High-resolution large-eddy simulation of turbulent mixing of a river plume

Monday, 15 December 2014: 3:10 PM
Xiao Yu, Univ of DE-Civil/Coastal Eng, Newark, DE, United States, Tian-Jian Hsu, University of Delaware, Newark, DE, United States, Fengyan Shi, University of Delaware, Center for Applied Coastal Research, Newark, DE, United States and James T Kirby Jr, Univ Delaware, Newark, DE, United States
A non-hydrostatic sigma-coordinate numerical model (NHWave) is applied to study the structure of a river plume, and the vertical mixing due to shear instabilities. A 3D large-eddy simulation approach is used with the aim to resolve the flow turbulence in the stratified ambient fluid at high Reynolds number. The domain is of depth 10m, length 500m and width 25m, and initially quiescent containing saltwater of salinity 26 psu. Fresh water plume is sent from the left boundary with a range of internal Froude number. Simulation resulting using Standard Smagorinsky closure demonstrates that the model is able to predict shear instabilities although it could not resolve the secondary instability at high Reynolds number.

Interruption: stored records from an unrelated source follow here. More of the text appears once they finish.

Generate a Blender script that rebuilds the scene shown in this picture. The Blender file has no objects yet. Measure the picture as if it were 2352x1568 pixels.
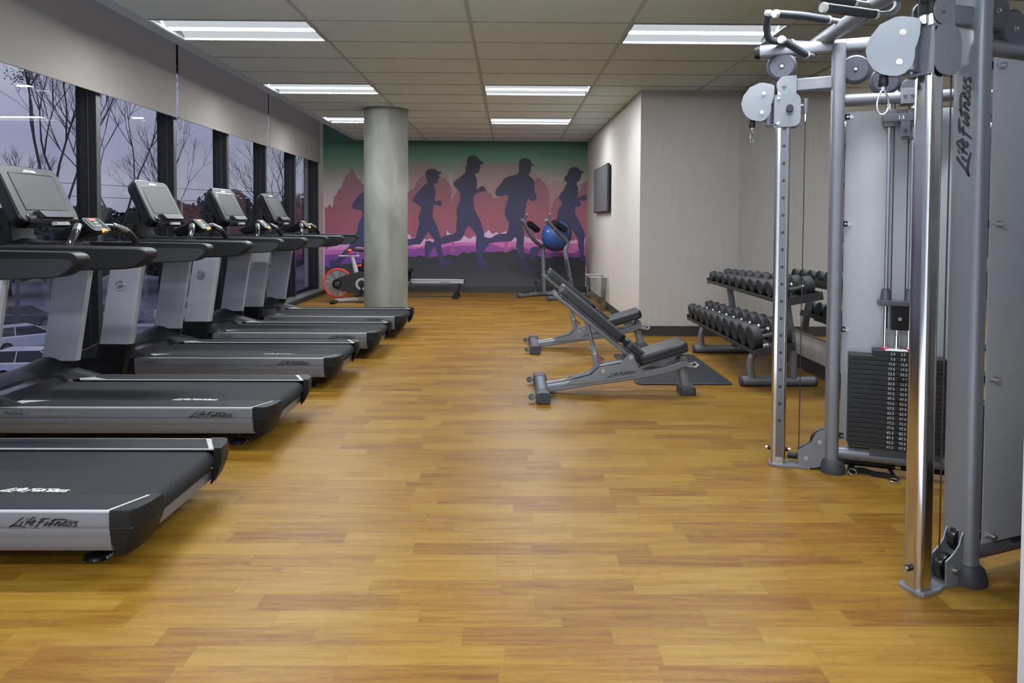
import bpy, bmesh, math, random
from mathutils import Matrix, Vector
PI = math.pi
SC = bpy.context.scene
COL = SC.collection

# ---------------------------------------------------------------- camera, world, exposure
cd = bpy.data.cameras.new('camera')
cd.sensor_width = 36.0
cd.lens = 24.8944
cd.shift_x = -0.005243
cd.shift_y = -0.093564
cd.clip_start = 0.05
cd.clip_end = 500
cam = bpy.data.objects.new('camera', cd)
COL.objects.link(cam)
RM = [[0.999926, -0.011018, 0.005098], [0.004749, -0.031432, -0.999495], [0.011173, 0.999445, -0.031378]]
m = Matrix(((RM[0][0], -RM[1][0], -RM[2][0], 0), (RM[0][1], -RM[1][1], -RM[2][1], 0), (RM[0][2], -RM[1][2], -RM[2][2], 1.28235), (0, 0, 0, 1)))
cam.matrix_world = m
SC.camera = cam
vs = SC.view_settings
vs.view_transform = 'Standard'
vs.look = 'None'
vs.gamma = 1.0
vs.use_curve_mapping = False
vs.exposure = 0.0
SKY = 1.25          # brightness of the dusk sky
LAMP = 188.0         # brightness of the ceiling fixtures
w = bpy.data.worlds.new('dusk_sky')
SC.world = w
w.use_nodes = True
nt = w.node_tree
nt.nodes.clear()
wo = nt.nodes.new('ShaderNodeOutputWorld')
wb = nt.nodes.new('ShaderNodeBackground')
wb.inputs[1].default_value = SKY
tc = nt.nodes.new('ShaderNodeTexCoord')
mp = nt.nodes.new('ShaderNodeMapping')
mp.inputs['Scale'].default_value = (1.2, 1.2, 5.0)
nz = nt.nodes.new('ShaderNodeTexNoise')
nz.inputs['Scale'].default_value = 2.2
nz.inputs['Detail'].default_value = 6
cr = nt.nodes.new('ShaderNodeValToRGB')
cr.color_ramp.elements[0].position = 0.3
cr.color_ramp.elements[0].color = (0.42, 0.43, 0.62, 1)
cr.color_ramp.elements[1].position = 0.72
cr.color_ramp.elements[1].color = (0.66, 0.67, 0.82, 1)
sp = nt.nodes.new('ShaderNodeSeparateXYZ')
mr = nt.nodes.new('ShaderNodeMapRange')
mr.inputs[1].default_value = -0.02
mr.inputs[2].default_value = 0.30
mr.inputs[3].default_value = 0.55
mr.inputs[4].default_value = 1.0
vm = nt.nodes.new('ShaderNodeVectorMath')
vm.operation = 'SCALE'
L = nt.links.new
L(tc.outputs['Generated'], mp.inputs[0])
L(mp.outputs[0], nz.inputs['Vector'])
L(nz.outputs['Fac'], cr.inputs[0])
L(tc.outputs['Generated'], sp.inputs[0])
L(sp.outputs[2], mr.inputs[0])
L(cr.outputs[0], vm.inputs[0])
L(mr.outputs[0], vm.inputs['Scale'])
L(vm.outputs[0], wb.inputs[0])
L(wb.outputs[0], wo.inputs[0])
try:
    SC.cycles.max_bounces = 10
    SC.cycles.transparent_max_bounces = 16
    SC.cycles.use_denoising = True
    SC.cycles.caustics_reflective = False
    SC.cycles.caustics_refractive = False
    SC.cycles.sample_clamp_indirect = 4.0
except Exception:
    pass

# ---------------------------------------------------------------- shape helpers
def srgb(r, g, b):
    f = lambda c: (c / 12.92) if c <= 0.04045 else ((c + 0.055) / 1.055) ** 2.4
    return (f(r / 255), f(g / 255), f(b / 255), 1)

def fillet(pts, r, n=5):
    P = [Vector(p) for p in pts]
    out = [P[0]]
    for i in range(1, len(P) - 1):
        a, b, c = P[i - 1], P[i], P[i + 1]
        u = a - b
        v = c - b
        k = min(r, u.length * .48, v.length * .48)
        s = b + u.normalized() * k
        e = b + v.normalized() * k
        for j in range(n + 1):
            t = j / n
            out.append(s.lerp(b, t).lerp(b.lerp(e, t), t))
    out.append(P[-1])
    return out

def rpoly(pts, r, n=3):
    out = []
    N = len(pts)
    for i in range(N):
        a, b, c = Vector(pts[i - 1]), Vector(pts[i]), Vector(pts[(i + 1) % N])
        u, v = a - b, c - b
        k = min(r, u.length * .48, v.length * .48)
        s, e = b + u.normalized() * k, b + v.normalized() * k
        for j in range(n + 1):
            t = j / n
            out.append(tuple(s.lerp(b, t).lerp(b.lerp(e, t), t)))
    return out

def frame(o, x, y):
    x = Vector(x).normalized()
    y = Vector(y)
    y = (y - x * y.dot(x)).normalized()
    z = x.cross(y)
    return Matrix(((x.x, y.x, z.x, o[0]), (x.y, y.y, z.y, o[1]), (x.z, y.z, z.z, o[2]), (0, 0, 0, 1)))

def rrect(x0, x1, y0, y1, r, n=4):
    pts = []
    for cx, cy, a0 in ((x1 - r, y0 + r, -PI / 2), (x1 - r, y1 - r, 0), (x0 + r, y1 - r, PI / 2), (x0 + r, y0 + r, PI)):
        for i in range(n + 1):
            a = a0 + PI / 2 * i / n
            pts.append((cx + r * math.cos(a), cy + r * math.sin(a)))
    return pts

def oval(a, b, n=20, p=2.6):
    out = []
    for i in range(n):
        t = 2 * PI * i / n
        c, s = math.cos(t), math.sin(t)
        out.append((a * math.copysign(abs(c) ** (2 / p), c), b * math.copysign(abs(s) ** (2 / p), s)))
    return out

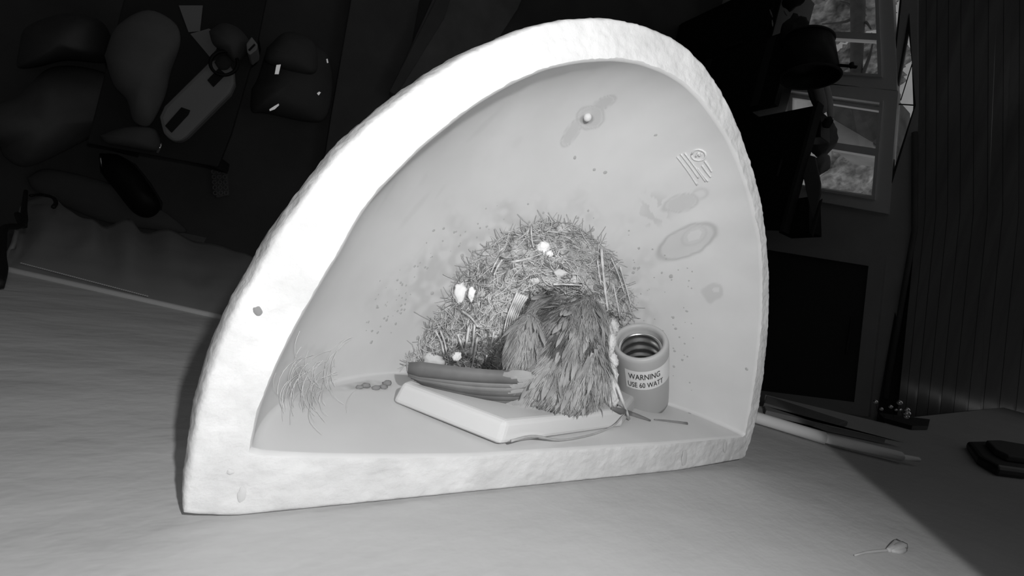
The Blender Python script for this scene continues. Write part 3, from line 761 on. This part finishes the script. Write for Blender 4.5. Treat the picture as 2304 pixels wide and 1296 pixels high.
# ------------------------------------------------------------------ bits lying in the bowl
BRV = BVHTree.FromObject(br, bpy.context.evaluated_depsgraph_get())
def surfd(x,y):
    r = Vector(ray(x,y)); L = r.length; h = BRV.ray_cast(Vector(CAM-OFF[br.name]), r/L); d = sdepth(x,y,1.8)
    return min(d, h[3]/L/S) if h[0] is not None else d
def lying_feather(name, P, w, m, label, cat, quill=None, d0=1.5):
    P = smoothpath(P,14); pts = [atd(x,y,surfd(x,y)-.012) for x,y,d in P]; V = []; F = []; n_ = len(pts)
    for k,c in enumerate(pts):
        t = k/(n_-1); ww = w*math.sin(math.pi*(.06+.9*t))**.8*1.5*S/FOC; tv = pts[min(k+1,n_-1)]-pts[max(k-1,0)]; tv /= np.linalg.norm(tv); s = np.cross(CT,tv); s /= np.linalg.norm(s)
        V += [c-s*ww, c+CT*ww*.3, c+s*ww]
    for k in range(n_-1):
        b_ = 3*k; F += [(b_,b_+1,b_+4,b_+3),(b_+1,b_+2,b_+5,b_+4)]
    o = obj(name, V, F, m); sd = o.modifiers.new('solid','SOLIDIFY'); sd.thickness = .0005
    return tag(o,label,cat)
lying_feather('loose_feather', [(1374,918,1.50),(1400,926,1.52),(1430,936,1.55),(1464,946,1.58)], 8, m_tail, 'small dark loose feather lying below the lamp socket', 'feather')
q = MB(); q.tube(smoothpath([atd(1384,858,1.50),atd(1398,895,1.46),atd(1416,943,surfd(1416,943)-.03)],8), 4.2*1.5*S/FOC, 6, lambda t:1-.3*t)
tag(q.build('straw', m_straw, None, True), 'pale straw crossing the dark loose feather', 'straw')
q = MB(); q.tube(smoothpath([atd(x,y,surfd(x,y)-.008) for x,y in ((1472,944),(1500,947),(1546,953))],8), 3.4*1.6*S/FOC, 6, lambda t:.5+.6*t)
tag(q.build('twig', m_f2, None, True), 'short dark twig lying right of the lamp socket', 'twig')
# cobweb in the left corner of the bowl
cw = MB()
for _ in range(55):
    x,y = random.gauss(690,36),random.gauss(850,38); a = random.uniform(-1.9,-.7); L = random.uniform(40,130)
    P = []
    for k in range(5):
        t = k/4-.5; xx,yy = x+L*t*math.cos(a+.8*t),y+L*t*math.sin(a+.8*t); h = shell(xx,yy)
        if h is None: P = None; break
        P.append(atd(xx,yy,h[2]-random.uniform(.004,.03)))
    if P: cw.tube(smoothpath(P,8), random.uniform(.25,.55)*1.1*S/FOC, 4, caps=False)
tag(cw.build('cobweb', m_web, None, True), 'matted grey cobweb in the left corner of the bowl', 'cobweb', kind='stuff')
# crumbs by the bracket
for ki,(x,y,r) in enumerate(((808,874,7),(822,872,9),(845,876,8),(862,874,8),(870,866,9))):
    h = shell(x,y)
    if h is None: continue
    p,n,d = h; n = n if n@ray(x,y) < 0 else -n; Vv,Ff = ICO2
    tag(obj('dirt_crumb', p+n*r*.5*d*S/FOC+np.array([v*(1+.4*nz(v,2,x)) for v in Vv])*r*d*S/FOC*np.array([1.2,.7,.7]), Ff, m_f2), ['leftmost small','second from left rounded','middle','fourth from left','rightmost large'][ki]+' dark dirt crumb of the row left of the mounting bracket', 'dirt', 'crumbs left of the mounting bracket')

# ------------------------------------------------------------------ right side: rod, beads, bracket on the near wall
rod = thing('slim_rod', tuple(wy(1880,985)), 'pale slim rod with thin tip lying along the near wall right of the wall light', 'rod')
def rodp(x,y,k=0.007): return wy(x,y,k)
q = MB(); q.tube([rodp(1640,920),rodp(1710,942),rodp(1855,986)], 0.0062, 10); q.build('thick_section', m_rod, rod, True)
q = MB(); q.tube([rodp(1850,984),rodp(2026,1027)], 0.0050, 10); q.build('thin_section', m_rod, rod, True)
q = MB(); q.tube([rodp(2022,1026),rodp(2066,1034)], 0.0026, 10); q.build('tip', m_rod, rod, True)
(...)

The characteristic length scale of the shear instabilities is around 10 m, which is consistent with field observation of Connecticut River plume using a 4-channel broadband echo sounder (Geyer et al. 2010, Geophy. Res. Lett., 37, L22607). The mixing efficiency and dissipation rate are obtained from the numerical simulation results, and these results are used to investigate and evaluate the Richardson-number-dependent parameterization of the mixing process. The model can also provide the information on fine structures of surface elevation variations, which enables us to correlate the surface signature with the turbulent billow underneath. The model therefore may be useful to help interpret surface signatures observed using various remote sensing techniques. Supported by Office of Naval Research.